Some gypsy element in my Romanian blood
has given me a lifelong wanderlust and appetite for music.
I started to sing in Toronto; later, I took the music on the
road and traveled through the Rockies to the West Coast, Vancouver
Island, the Gulf Islands, and then up to the Queen Charlotte
Islands. Our Gypsy caravan was an old G.M. van, with a bed
built over our PA system and instruments. I've hiked and camped,
scaled mountains, traversed the rainforests and deserts of
North America coast to coast with my camera and watercolours.
I lived on the West Coast for four years where I sang original
songs with several groups, then returned to Toronto to keep
the music going for another couple of years.
Later I settled down (as all wild things
one day must) after eloping to Rome. (Linguini! Lollobrigida!
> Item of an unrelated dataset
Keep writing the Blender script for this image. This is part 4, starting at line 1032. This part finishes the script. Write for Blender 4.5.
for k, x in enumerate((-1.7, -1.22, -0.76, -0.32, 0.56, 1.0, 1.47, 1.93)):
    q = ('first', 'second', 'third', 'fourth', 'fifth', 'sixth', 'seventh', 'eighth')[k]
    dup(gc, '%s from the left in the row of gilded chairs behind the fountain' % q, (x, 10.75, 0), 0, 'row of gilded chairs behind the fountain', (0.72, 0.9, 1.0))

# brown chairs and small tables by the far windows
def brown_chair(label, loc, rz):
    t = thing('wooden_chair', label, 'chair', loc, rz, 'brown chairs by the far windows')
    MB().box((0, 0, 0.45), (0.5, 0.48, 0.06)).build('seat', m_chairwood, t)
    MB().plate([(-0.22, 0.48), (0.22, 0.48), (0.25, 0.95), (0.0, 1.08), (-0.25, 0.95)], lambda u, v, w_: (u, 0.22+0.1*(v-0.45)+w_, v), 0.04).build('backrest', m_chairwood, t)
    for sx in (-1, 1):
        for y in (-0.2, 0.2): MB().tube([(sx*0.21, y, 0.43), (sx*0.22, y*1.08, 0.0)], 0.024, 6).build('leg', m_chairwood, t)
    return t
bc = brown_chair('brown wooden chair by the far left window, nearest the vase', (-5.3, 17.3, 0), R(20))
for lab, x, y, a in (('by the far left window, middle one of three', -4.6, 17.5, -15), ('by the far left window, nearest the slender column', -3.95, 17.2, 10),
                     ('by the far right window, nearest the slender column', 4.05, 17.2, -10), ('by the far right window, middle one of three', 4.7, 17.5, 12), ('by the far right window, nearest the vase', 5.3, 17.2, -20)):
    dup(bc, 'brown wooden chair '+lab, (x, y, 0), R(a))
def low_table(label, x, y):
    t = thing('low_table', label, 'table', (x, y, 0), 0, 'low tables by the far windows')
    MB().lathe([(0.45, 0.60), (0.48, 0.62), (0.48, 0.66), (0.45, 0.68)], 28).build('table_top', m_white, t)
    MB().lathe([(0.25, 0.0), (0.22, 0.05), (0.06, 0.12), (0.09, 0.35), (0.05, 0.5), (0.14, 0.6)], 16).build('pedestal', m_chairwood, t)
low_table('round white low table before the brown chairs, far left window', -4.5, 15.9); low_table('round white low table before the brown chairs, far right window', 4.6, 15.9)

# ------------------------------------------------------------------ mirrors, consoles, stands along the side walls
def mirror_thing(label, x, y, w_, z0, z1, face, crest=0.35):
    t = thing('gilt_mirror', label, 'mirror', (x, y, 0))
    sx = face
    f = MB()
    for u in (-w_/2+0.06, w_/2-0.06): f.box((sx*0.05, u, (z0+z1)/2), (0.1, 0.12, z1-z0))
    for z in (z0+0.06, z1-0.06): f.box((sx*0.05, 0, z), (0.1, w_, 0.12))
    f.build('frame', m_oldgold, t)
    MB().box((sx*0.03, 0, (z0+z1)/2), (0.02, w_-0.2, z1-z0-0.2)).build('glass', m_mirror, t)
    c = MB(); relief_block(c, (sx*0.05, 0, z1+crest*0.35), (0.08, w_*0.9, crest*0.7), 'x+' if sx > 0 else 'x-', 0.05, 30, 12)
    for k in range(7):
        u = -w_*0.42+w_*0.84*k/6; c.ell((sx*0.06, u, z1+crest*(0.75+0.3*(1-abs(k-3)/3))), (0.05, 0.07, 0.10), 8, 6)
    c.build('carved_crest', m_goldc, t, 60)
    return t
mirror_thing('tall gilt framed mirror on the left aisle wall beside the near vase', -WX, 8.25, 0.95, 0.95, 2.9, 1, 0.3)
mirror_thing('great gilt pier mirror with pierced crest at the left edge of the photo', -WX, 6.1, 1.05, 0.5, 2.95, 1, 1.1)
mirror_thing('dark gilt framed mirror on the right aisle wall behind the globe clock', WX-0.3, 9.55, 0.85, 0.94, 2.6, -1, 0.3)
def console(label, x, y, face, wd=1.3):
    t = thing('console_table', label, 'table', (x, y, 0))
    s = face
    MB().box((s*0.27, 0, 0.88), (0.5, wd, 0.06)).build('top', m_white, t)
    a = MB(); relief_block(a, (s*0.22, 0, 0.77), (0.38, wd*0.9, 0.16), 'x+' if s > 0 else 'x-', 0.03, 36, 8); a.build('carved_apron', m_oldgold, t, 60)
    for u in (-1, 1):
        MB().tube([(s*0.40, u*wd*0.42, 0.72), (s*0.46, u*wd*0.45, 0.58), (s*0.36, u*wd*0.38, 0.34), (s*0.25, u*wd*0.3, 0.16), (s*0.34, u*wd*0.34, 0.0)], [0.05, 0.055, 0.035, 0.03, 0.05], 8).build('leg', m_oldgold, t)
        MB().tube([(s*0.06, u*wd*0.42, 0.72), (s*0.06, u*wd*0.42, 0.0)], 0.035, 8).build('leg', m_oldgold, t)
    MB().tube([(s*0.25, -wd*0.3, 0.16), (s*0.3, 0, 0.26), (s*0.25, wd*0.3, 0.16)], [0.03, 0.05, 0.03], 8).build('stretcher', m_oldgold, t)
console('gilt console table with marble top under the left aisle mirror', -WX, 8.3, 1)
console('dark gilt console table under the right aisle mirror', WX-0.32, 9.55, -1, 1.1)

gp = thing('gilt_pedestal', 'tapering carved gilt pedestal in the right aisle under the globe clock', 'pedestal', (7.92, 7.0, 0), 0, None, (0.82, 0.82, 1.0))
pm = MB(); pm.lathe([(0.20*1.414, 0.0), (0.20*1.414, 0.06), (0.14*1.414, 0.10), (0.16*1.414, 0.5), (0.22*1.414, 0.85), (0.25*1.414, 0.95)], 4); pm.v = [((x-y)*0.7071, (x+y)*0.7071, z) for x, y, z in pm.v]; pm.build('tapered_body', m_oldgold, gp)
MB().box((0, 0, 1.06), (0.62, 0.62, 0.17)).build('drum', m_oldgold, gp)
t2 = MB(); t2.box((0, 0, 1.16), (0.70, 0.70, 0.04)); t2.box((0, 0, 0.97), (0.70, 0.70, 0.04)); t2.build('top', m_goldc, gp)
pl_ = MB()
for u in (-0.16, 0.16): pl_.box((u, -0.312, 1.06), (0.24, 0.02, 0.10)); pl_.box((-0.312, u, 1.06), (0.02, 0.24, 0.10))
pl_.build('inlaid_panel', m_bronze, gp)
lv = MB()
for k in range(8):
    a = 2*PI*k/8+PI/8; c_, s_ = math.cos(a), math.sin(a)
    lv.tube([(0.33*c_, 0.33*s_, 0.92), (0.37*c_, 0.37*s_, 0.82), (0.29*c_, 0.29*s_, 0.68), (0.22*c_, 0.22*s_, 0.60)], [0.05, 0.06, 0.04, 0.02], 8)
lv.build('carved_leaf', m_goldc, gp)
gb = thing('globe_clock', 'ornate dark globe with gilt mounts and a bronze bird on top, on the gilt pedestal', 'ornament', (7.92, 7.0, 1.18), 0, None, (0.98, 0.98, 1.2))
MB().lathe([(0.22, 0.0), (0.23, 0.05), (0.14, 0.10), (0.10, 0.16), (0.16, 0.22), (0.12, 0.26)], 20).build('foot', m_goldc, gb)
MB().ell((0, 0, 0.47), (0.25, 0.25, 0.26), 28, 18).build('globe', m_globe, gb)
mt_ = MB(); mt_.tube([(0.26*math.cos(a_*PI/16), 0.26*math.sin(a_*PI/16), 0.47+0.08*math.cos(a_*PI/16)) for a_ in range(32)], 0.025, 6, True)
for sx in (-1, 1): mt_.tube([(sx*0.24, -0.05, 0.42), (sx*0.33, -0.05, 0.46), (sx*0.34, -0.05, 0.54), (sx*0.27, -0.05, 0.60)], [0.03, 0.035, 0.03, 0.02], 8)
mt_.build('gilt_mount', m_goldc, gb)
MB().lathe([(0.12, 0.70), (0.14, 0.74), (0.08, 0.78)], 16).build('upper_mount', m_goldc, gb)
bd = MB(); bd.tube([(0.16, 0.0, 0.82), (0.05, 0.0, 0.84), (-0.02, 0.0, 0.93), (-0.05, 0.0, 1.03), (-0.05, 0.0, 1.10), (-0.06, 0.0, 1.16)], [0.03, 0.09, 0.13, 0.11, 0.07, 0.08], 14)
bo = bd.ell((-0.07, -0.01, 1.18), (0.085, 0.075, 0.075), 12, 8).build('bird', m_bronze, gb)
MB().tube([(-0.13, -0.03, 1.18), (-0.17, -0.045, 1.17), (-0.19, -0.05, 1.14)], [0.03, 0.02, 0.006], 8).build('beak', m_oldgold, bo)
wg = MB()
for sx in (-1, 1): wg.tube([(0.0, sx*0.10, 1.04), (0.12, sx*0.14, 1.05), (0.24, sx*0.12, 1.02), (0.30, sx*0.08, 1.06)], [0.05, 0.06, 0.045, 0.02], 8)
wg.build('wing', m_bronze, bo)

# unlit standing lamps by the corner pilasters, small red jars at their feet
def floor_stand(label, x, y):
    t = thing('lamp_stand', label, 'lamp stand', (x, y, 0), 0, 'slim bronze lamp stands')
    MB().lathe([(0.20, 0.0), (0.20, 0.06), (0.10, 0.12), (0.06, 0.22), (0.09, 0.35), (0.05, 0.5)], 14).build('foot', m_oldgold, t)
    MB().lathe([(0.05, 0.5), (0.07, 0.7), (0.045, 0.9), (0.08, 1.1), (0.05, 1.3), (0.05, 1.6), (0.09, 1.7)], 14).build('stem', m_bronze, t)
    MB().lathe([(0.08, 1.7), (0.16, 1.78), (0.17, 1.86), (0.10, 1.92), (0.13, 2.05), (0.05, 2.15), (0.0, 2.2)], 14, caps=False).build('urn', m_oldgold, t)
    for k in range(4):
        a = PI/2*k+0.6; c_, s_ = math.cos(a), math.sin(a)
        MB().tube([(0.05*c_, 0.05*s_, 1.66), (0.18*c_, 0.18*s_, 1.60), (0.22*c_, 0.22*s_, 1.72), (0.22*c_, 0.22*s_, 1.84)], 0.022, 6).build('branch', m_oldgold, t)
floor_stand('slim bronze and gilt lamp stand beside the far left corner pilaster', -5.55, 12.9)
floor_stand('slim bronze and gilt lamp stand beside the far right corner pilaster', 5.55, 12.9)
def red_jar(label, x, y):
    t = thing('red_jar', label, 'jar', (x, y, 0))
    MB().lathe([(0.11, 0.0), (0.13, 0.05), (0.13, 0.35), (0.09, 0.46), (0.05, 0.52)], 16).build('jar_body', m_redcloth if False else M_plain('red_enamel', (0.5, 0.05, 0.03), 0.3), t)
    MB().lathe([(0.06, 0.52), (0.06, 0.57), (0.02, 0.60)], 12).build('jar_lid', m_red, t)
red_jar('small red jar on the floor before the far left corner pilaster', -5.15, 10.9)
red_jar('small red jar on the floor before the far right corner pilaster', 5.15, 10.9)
La Dolce Vita!) We spent six weeks taking in art, architecture,
and landscape while drinking and eating our way around the
Northern half of Italy. A year later we darted around England,
doing much the same in car little bigger than a hedgehog.
Travel, deadlines, and dreams worked to ignite inspiration.
I continue to travel, alone, or with
my daughter, dog, and friends, exploring wild areas. Recently
spending two weeks apiece in Newfoundland and Manitoulin Island.
Nature and music never fail me.
Visual artists who have influenced me:
Paul Klee, Mark Rothko, Marcel Duchamp, Man Ray, Francis Bacon,
Lucian Freud, Sandro Botticelli, Keith Haring, Josef Albers,
Eva Hesse Diane Arbus and Imogene Cunningham.